Can an Employer Sue When its Employees Are Poached?

Can an Employer Sue When its Employees Are Poached?

A mortgagor (Guild) appealed a judgment in favor of another mortgage company (CCM), arguing that the trial court erred in concluding that the three employees CCM poached from it owed a common law duty to their former employer when acting against its interest while still employed.

Background

During an 18-month period from January 2020, CCM conspired with several of Guild’s employees (including its branch manager) to gut the branch by:

  • recruiting their colleagues at Guild to come to work for CCM;

  • diverting Guild’s customers to CCM; and

  • converting Guild’s pipeline of active loan applications to CCM

all while those employees were still employed and being paid by Guild. The three employees engaged in the conduct despite having entered into employment agreements (of which CCM was or should have been aware) in which they’d promised not to solicit or divert Guild clients, potential clients, or employees and not to act as agents for a competitor.

The conspiracy led to a mass resignation of nearly all of Guild employees at that branch. CCM hired of many of those employees, including the three individuals who conspired with it. 

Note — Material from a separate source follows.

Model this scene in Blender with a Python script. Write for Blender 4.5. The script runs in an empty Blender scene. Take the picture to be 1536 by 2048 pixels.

After the exodus of employees, Guild initiated arbitration against the three employees. The arbitrator found for Guild and ordered the three employees to pay it lost profits, exemplary damages, restitution, attorneys’ fees and costs. However, while the arbitration was pending, Guild sued CCM, alleging claims for:

  1. intentional interference with prospective economic advantage;

  2. negligent interference with prospective economic advantage;

  3. tortious interference with contract;

  4. violation of the Comprehensive Computer Data Access and Fraud Act (CCDAFA); and

  5. unfair competition pursuant to Business & Professions Code section 17200 et seq.

CCM responded by arguing that Guild hadn’t alleged facts sufficient to constitute a cause of action as to any of its claims. The trial court agreed and sustained the demurrer as to all five claims, but granted Guild leave to amend.

Guild filed a first amended complaint in which it asserted the same five claims as before, plus a claim for “aiding and abetting tort.” CCM responded by again filing a demurrer attacking all of the claims, and the trial court again agreed with CCM.

Specifically, the trial court concluded that the claim for aiding and abetting a tort was defective because Guild hadn’t alleged facts sufficient to support a conclusion that the three employees owed Guild an actionable duty the breach of which CCM could’ve aided and abetted.

As a result, the trial court sustained the demurrer as to each of the claims. Although it granted leave to amend, it did so only with respect to the claim for aiding and abetting tort and the UCL claim.

Guild filed a second amended complaint, realleging the claims it had been granted leave to amend. It supported them with the same allegations as before, but added allegations that hadn’t been included in either of the first two complaints. CCM responded by filing another demurrer. Again, the trial court sustained the demurrer as to the two remaining claims. But this time, it denied leave to amend. Guild appealed.

Does an Employee Owe a Duty of Loyalty to Its Employer?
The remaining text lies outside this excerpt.